Consider where you want to live. New York, San Francisco, and Chicago have lots of agencies. You’ll find some in Atlanta, Austin, Dallas, and Raleigh. One of the biggest, and currently hottest agency, Crispin Porter Bogusky, is in Miami. Wieden + Kennedy’s headquarters are in Portland. Check out where your favorite work is coming from.

Could you live there? Is the agency more important than the city that you’ll live in? And when you’re interviewing at agencies, a good rule of thumb is to decide how you feel when you’re in their space. If you get a weird vibe if the people seem unfriendly, why would you want to work there? Trust your instincts and your gut.

Just because an agency has a lot of big accounts doesn’t necessarily mean it’s the place you want to be. Because remember, you’ll be spending most of your time in that building with those people while you’re working there. Find someplace where you feel comfortable, welcome, and inspired.

It’s never “another day at the office” because every day is different. It’s a dynamic business run by dynamic people. You’ll find advertising people love culture, movies, music, art, books…and you’ll learn a lot about the world from being around these people. It takes all kinds of people from different backgrounds, ages, and experiences to make good advertising. And anyone who has ideas, good ideas, is welcome.

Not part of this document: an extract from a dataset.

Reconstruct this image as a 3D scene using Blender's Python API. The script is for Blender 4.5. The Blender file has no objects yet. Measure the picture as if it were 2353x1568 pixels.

Here are some publications where you can see great work.

This is the stuff that you probably won’t see in the magazines in your living room. You’ll learn which agency created the ad, and in particular, who the people were that came up with the ideas. Check out Archive and Communication Arts.

CMYK features student work, but is highly regarded and read by professionals. Adweek and AdAge will keep you up to date on who’s doing what and where. Look at agency Web sites and learn what each is about, who their clients are, what their portfolio looks like. Read books written by people who work in advertising. Immerse yourself in the industry.

Know who’s losing accounts and who’s winning accounts, and you’ll know who’s hiring. Know everything about an agency when you interview. Be smart, be yourself, and you just might get hired.